The vulnerability arises because the constructors for Fr, such as from_u256, from_bytes, and the From<U256> trait implementation, accepted any U256 value without reducing it modulo the scalar field's modulus, r. In modular arithmetic, x and x + r are considered equal. However, because the raw U256 representations were stored, an Fr object representing 1 and another representing r + 1 would not be considered equal by the PartialEq implementation.
An attacker could exploit this by supplying a specially crafted, unreduced Fr value as input to a smart contract. If the contract's logic relies on equality checks involving this Fr value (e.g., for authorization), the check could produce an incorrect result, potentially leading to a bypass of security controls.
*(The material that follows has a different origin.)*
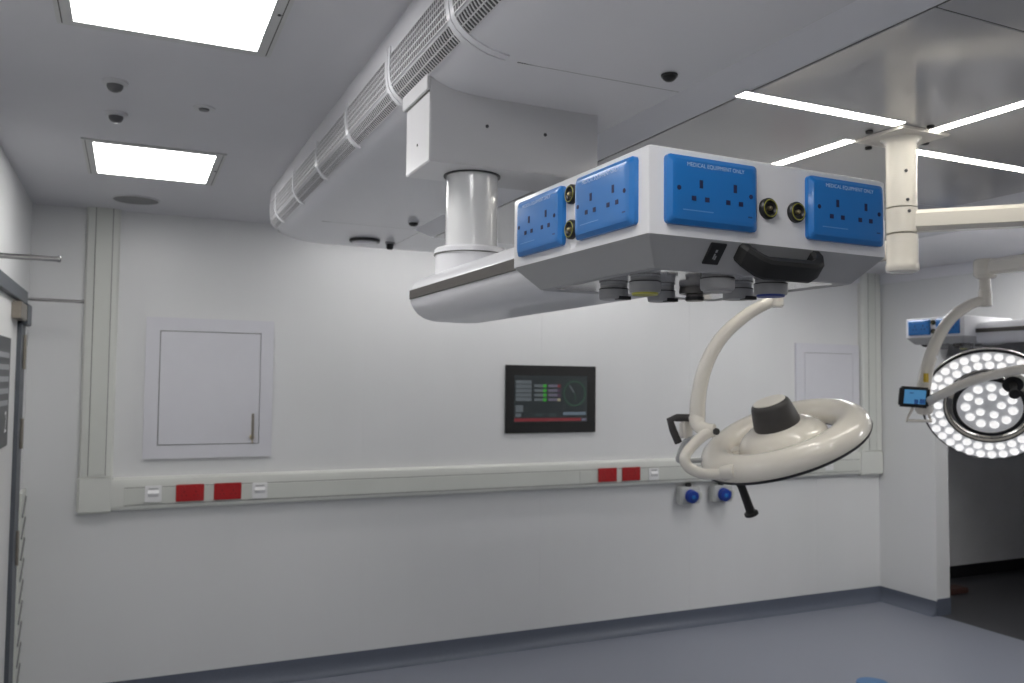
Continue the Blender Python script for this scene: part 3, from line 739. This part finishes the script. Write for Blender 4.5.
# red double sockets and white switch plates, on the lid
YL = YT - .003
def red_socket(x, label):
    zc = -.632; w, h = .0725, .046
    q = Thing('red_socket', label, 'socket', (x, YL, zc), group='red sockets in the wall trunking')
    b = q.part('plate', MB().box((x - w, YL - .011, zc - h), (x + w, YL, zc + h), .003, 2), M_RED, smooth=30)
    for gx in (-.030, .030):
        q.part('rocker', MB().box((x + gx - .006, YL - .0135, zc + .022), (x + gx + .006, YL - .010, zc + .036), .001, 1), M_RED, parent=b, smooth=0)
        for (dx, dz, a, c) in ((0, .006, .0022, .0045), (-.011, -.014, .0035, .0024), (.011, -.014, .0035, .0024)):
            q.part('pin_hole', MB().box((x + gx + dx - a, YL - .0118, zc + dz - c), (x + gx + dx + a, YL - .0105, zc + dz + c)), M_REDD, parent=b, smooth=0)
for x, l in ((.3165, 'red double socket in the trunking below the left hatch, left of the pair'),
             (.513, 'red double socket in the trunking below the left hatch, right of the pair'),
             (2.968, 'red double socket in the trunking below the black monitor, left of the pair'),
             (3.157, 'red double socket in the trunking below the black monitor, right of the pair'),
             (4.50, 'red socket hidden behind the cream lamp ring in the right trunking'),
             (4.694, 'red socket peeking out under the cream lamp ring in the right trunking')):
    red_socket(x, l)
def switch(x, z, label, h=.0445):
    q = Thing('switch_plate', label, 'switch', (x, YL, z), group='white switch plates in the wall trunking')
    b = q.part('plate', MB().box((x - .042, YL - .009, z - h), (x + .042, YL, z + h), .003, 2), M_SWITCH, smooth=30)
    f = MB().hull([(x - .027, YL - .009, z + .020), (x + .027, YL - .009, z + .020), (x + .027, YL - .011, z - .014), (x - .027, YL - .011, z - .014),
                   (x - .027, YL - .020, z + .004), (x + .027, YL - .020, z + .004)], [(0, 1, 5, 4), (4, 5, 2, 3), (0, 4, 3), (1, 2, 5), (0, 3, 2, 1)])
    q.part('rocker', f, M_SWITCH, parent=b, smooth=0)
    q.part('label_bar', MB().box((x - .024, YL - .0098, z + .024), (x + .024, YL - .0088, z + .031)), M_OUTLET, parent=b, smooth=0)
switch(.131, -.630, 'white switch plate left of the left pair of red sockets')
switch(.686, -.636, 'white switch plate right of the left pair of red sockets')
switch(3.342, -.640, 'white switch plate right of the red sockets below the monitor', .041)
switch(4.965, -.628, 'white switch plate below the far hatch, right of the lamp ring', .041)

# blue industrial sockets below the trunking
def industrial(x, label):
    z = -.800
    q = Thing('industrial_socket', label, 'socket', (x, 5.0, z), group='blue industrial sockets under the trunking')
    q.part('box', MB().box((x - .085, 4.935, z - .062), (x + .085, 5.0, z + .058), .008, 3), M_INDBOX)
    q.part('gland', MB().lathe([(0, 0), (.022, 0), (.022, .03), (.016, .034), (0, .034)], (x, 4.966, z + .052), n=16), M_BLACK)
    ax = Vector((-.06, -.98, -.14)).normalized()
    f = q.part('flange', MB().lathe([(0, -.01), (.045, -.01), (.047, .008), (.041, .011), (.039, .028), (.045, .030), (.045, .039), (.040, .042), (0, .043)], (x - .004, 4.935, z - .004), ax, n=32), M_INDBLUE, label='blue round socket with hinged lid')
    q.part('lid_hub', MB().lathe([(0, .042), (.016, .042), (.013, .048), (0, .049)], (x - .004, 4.935, z - .004), ax, n=20), M_BLUE, parent=f)
    q.part('lid_lever', MB().box((x + .044, 4.892, z - .03), (x + .070, 4.938, z + .024), .006, 2), M_TLID)
industrial(3.652, 'blue industrial socket box under the trunking, left of the two')
industrial(3.938, 'blue industrial socket box under the trunking, right of the two')

# ------------------------------------------------------------------ hatches, monitor
def hatch(x0, x1, z0, z1, dx0, dx1, dz0, dz1, label, lever_right=True):
    q = Thing('access_hatch', label, 'hatch', ((x0 + x1) / 2, 5.0, z0), group='white wall hatches')
    yf = 4.980
    f = MB()
    for lo, hi in (((x0, z0), (x1, dz0)), ((x0, dz1), (x1, z1)), ((x0, dz0), (dx0, dz1)), ((dx1, dz0), (x1, dz1))):
        f.box((lo[0], yf, lo[1]), (hi[0], 5.0, hi[1]))
    q.part('frame', f, M_HATCH, smooth=0)
    q.part('door_gap', MB().box((dx0, 4.994, dz0), (dx1, 5.0, dz1)), M_GROOVE, smooth=0)
    d = q.part('door', MB().box((dx0 + .004, yf - .002, dz0 + .004), (dx1 - .004, 4.994, dz1 - .004), .0015, 1), M_HATCH, smooth=0)
    xl = dx1 - .040 if lever_right else dx0 + .040
    zl = dz0 + .038
    h = MB().lathe([(0, 0), (.013, 0), (.013, .008), (.007, .010), (.007, .028), (0, .028)], (xl, yf - .002, zl), (0, -1, 0), n=18)
    q.part('lever_rose', h, M_BRASS, parent=d)
    q.part('lever_handle', MB().box((xl - .007, yf - .034, zl - .012), (xl + .007, yf - .024, zl + .135), .003, 2), M_HINGE, parent=d, label='thin upright lever handle')
    q.part('key', MB().box((xl - .003, yf - .022, zl - .034), (xl + .003, yf - .018, zl - .010)), M_BRASS, parent=d, smooth=0)
hatch(.072, .750, -.447, .328, .143, .680, -.374, .256, 'square white wall hatch with upright lever, on the left beside the tall trunking')
hatch(4.675, 5.328, -.445, .315, 4.755, 5.260, -.372, .244, 'square white wall hatch partly behind the lamp, on the right', False)

q = Thing('wall_monitor', 'black wall monitor showing green and red status bars and a dial', 'monitor', (2.56, 5.0, -.344))
mx0, mx1, mz0, mz1 = 2.2245, 2.8985, -.3435, .1025
YM = 4.985
body = q.part('bezel', MB().box((mx0, YM, mz0), (mx1, 5.0, mz1), .003, 2), M_BEZEL, smooth=30)
def uv(x, y): return (mx0 + (x - 45) / 765 * (mx1 - mx0), mz1 - (y - 40) / 588 * (mz1 - mz0))
def tile(name, x0, y0, x1, y1, m, par, lay=1):
    a = uv(x0, y1); b = uv(x1, y0)
    return q.part(name, MB().box((a[0], YM - .0006 * lay, a[1]), (b[0], YM + .0003, b[1])), m, parent=par, smooth=0)
L_BASE = lcd('lcd_base', (.016, .021, .023)); L_GREY = lcd('lcd_grey', (.085, .098, .108)); L_LINE = lcd('lcd_line', (.035, .042, .045))
L_GRN = lcd('lcd_green', (.035, .23, .03)); L_LIL = lcd('lcd_lilac', (.095, .09, .12)); L_REDL = lcd('lcd_red', (.15, .022, .028))
L_PUR = lcd('lcd_purple', (.055, .03, .06)); L_CRM = lcd('lcd_cream', (.22, .20, .14)); L_RING = lcd('lcd_ring_green', (.03, .085, .05)); L_BLU = lcd('lcd_blue_grey', (.10, .13, .16))
L_DIM = lcd('lcd_dim', (.028, .04, .042))
dsp = tile('display', 112, 128, 732, 532, L_BASE, None, 1)
for k in range(5):
    y = 170 + 37 * k; tile('list_button', 125, y, 255, y + 32, L_GREY, dsp, 2)
for k, y in enumerate((205, 246, 286, 326)):
    tile('status_bar', 278, y, 352, y + 24, L_GREY, dsp, 2); tile('status_end', 352, y - 2, 381, y + 27, L_GRN, dsp, 2)
    tile('status_bar', 395, y, 474, y + 24, L_LIL, dsp, 2); tile('status_end', 474, y, 500, y + 26, (L_REDL, L_PUR, L_PUR, L_CRM)[k], dsp, 2)
tile('square_button', 125, 385, 186, 446, L_GREY, dsp, 2)
tile('square_button', 125, 456, 170, 488, L_GREY, dsp, 2)
tile('blue_bar', 523, 446, 722, 474, L_BLU, dsp, 2)
tile('red_bar', 115, 499, 680, 526, L_REDL, dsp, 2)
tile('red_bar_end', 683, 502, 726, 526, L_LIL, dsp, 2)
tile('readout', 285, 455, 350, 486, L_DIM, dsp, 2); tile('readout', 402, 455, 470, 486, L_DIM, dsp, 2)
gx, gz = uv(622, 282)
q.part('dial_ring', MB().lathe([(.078, 0), (.085, 0), (.085, .0014), (.078, .0014)], (gx, YM, gz), (0, -1, 0), n=48), L_RING, parent=dsp, smooth=0)
q.part('dial_hand', MB(rot_frame((gx, YM, gz), (.80, 0, .60), (0, 1, 0), (-.60, 0, .80))).box((-.0035, -.0016, .008), (.0035, 0, .066)), L_GREY, parent=dsp, smooth=0)
q.part('dial_hand', MB(rot_frame((gx, YM, gz), (.80, 0, .60), (0, 1, 0), (.2, 0, -.98))).box((-.0025, -.0016, -.004), (.0025, 0, .05)), L_RING, parent=dsp, smooth=0)

# ------------------------------------------------------------------ left door, rods
FY0, FY1, FZ = 3.0, 4.60, .40
dr = struct('door_1', MB().box((XL, FY0 + .05, ZF), (XL + .012, FY1 - .16, FZ - .062), .001, 1), M_DOOR, label='white door leaf in a slate grey frame on the left wall')
fr = MB().box((XL, FY0, FZ - .062), (XL + .034, FY1, FZ), .003, 1).box((XL, FY1 - .17, ZF), (XL + .03, FY1 - .006, FZ - .02), .003, 1).box((XL, FY0, ZF), (XL + .03, FY0 + .06, FZ - .02), .003, 1)
frm = struct('door_frame', fr, M_FRAME, parent=dr, smooth=0)
for (z0, z1) in ((.03, .19), (-.34, -.20), (-.88, -.72)):
    struct('hinge', MB().lathe([(0, z0), (.009, z0), (.009, z1), (0, z1)], (XL + .034, FY1 - .075, 0), n=14), M_HINGE, parent=dr)
struct('door_closer', MB().box((XL + .012, FY1 - .40, .25), (XL + .05, FY1 - .17, .325), .004, 2), M_HINGE, parent=dr, label='dull metal door closer box')
struct('corner_block', MB().box((XL + .0, FY1 - .17, .235), (XL + .052, FY1 + .012, .335), .004, 2), M_FRAME, parent=dr)
nt_ = struct('notice', MB().box((XL + .012, 3.52, -.30), (XL + .017, 4.19, .16), .001, 1), M_NOTICE, parent=dr, label='charcoal notice with pale lines of print')
for z in (.085, .035, -.015, -.065, -.115):
    struct('print_line', MB().box((XL + .0168, 3.65, z - .011), (XL + .0178, 4.155, z + .011)), M_NPRINT, parent=nt_, smooth=0)
tb = text_mesh('2', .13)
tm = MB(); tm.add(tb, Matrix.Translation((XL + .0178, 4.10, -.20)) @ Matrix.Rotation(PI / 2, 4, 'Z') @ Matrix.Rotation(PI / 2, 4, 'X'))
struct('numeral', tm, M_SWITCH, parent=nt_, smooth=0)
for (y, z, xe, l) in ((2.985, .369, -.212, 'thin steel rod jutting from the left wall, nearer and higher in the photo'),
                      (4.74, .377, -.225, 'thin steel rod jutting from the left wall at the far door corner')):
    q = Thing('steel_rod', l, 'rod', (XL, y, z), group='steel rods jutting from the left wall')
    q.part('bar', MB().tube([(XL + .001, y, z), (xe - .004, y, z - .002)], .0085, 14), M_STEEL, smooth=60)
    q.part('end_cap', MB().lathe([(0, 0), (.010, 0), (.010, .006), (.007, .009), (0, .009)], (xe - .006, y, z - .002), (1, 0, 0), n=16), M_STEEL)
    q.part('end_screw', MB().lathe([(0, 0), (.003, 0), (.003, .004), (0, .004)], (xe - .004, y, z + .006), (0, 0, 1), n=10), M_SCREW)
q = Thing('slotted_rail', 'upright white rail with slanted slots low on the left wall', 'rail', (XL, 4.89, ZF))
q.part('strip', MB().box((XL, 4.79, ZF), (XL + .02, 4.985, -.58), .002, 1), M_TLID, smooth=0)
for k in range(10):
    z = -.66 - .105 * k
    M2 = Matrix.Translation((XL + .02, 4.888, z)) @ Matrix.Rotation(math.radians(30), 4, 'X')
    q.part('slot_shade_bar', MB(M2).box((-.002, -.080, -.010), (.006, .080, .010), .002, 1), M_SPEAK, smooth=0)  # dark grey bars paint in the shadowed edges of the slots

# ------------------------------------------------------------------ floor bits
single('floor_block', MB().box((6.20, 4.86, ZF), (6.42, 4.99, ZF + .045), .008, 2), M_BROWN, 'small red brown block on the dark floor beyond the wall end', 'block', (6.35, 4.92, ZF))
single('floor_disc', MB().lathe([(0, .012), (.075, .012), (.088, .009), (.092, 0), (0, 0)], (3.96, 3.62, ZF), n=40), M_BLUEDISC, 'round blue disc on the floor at the bottom edge of the photo', 'disc', (3.96, 3.62, ZF))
The patch addresses this by modifying the Fr constructors, specifically the From<U256> for Fr implementation, to always perform a modular reduction on the input value. This ensures that all Fr objects store their value in a canonical form (i.e., within the range [0, r)), guaranteeing that mathematically equal field elements will have identical internal representations and thus compare as equal.
Additionally, a related input validation vulnerability was fixed for the Fp and Fp2 base field types, which now validate that their values are strictly less than the field modulus upon construction.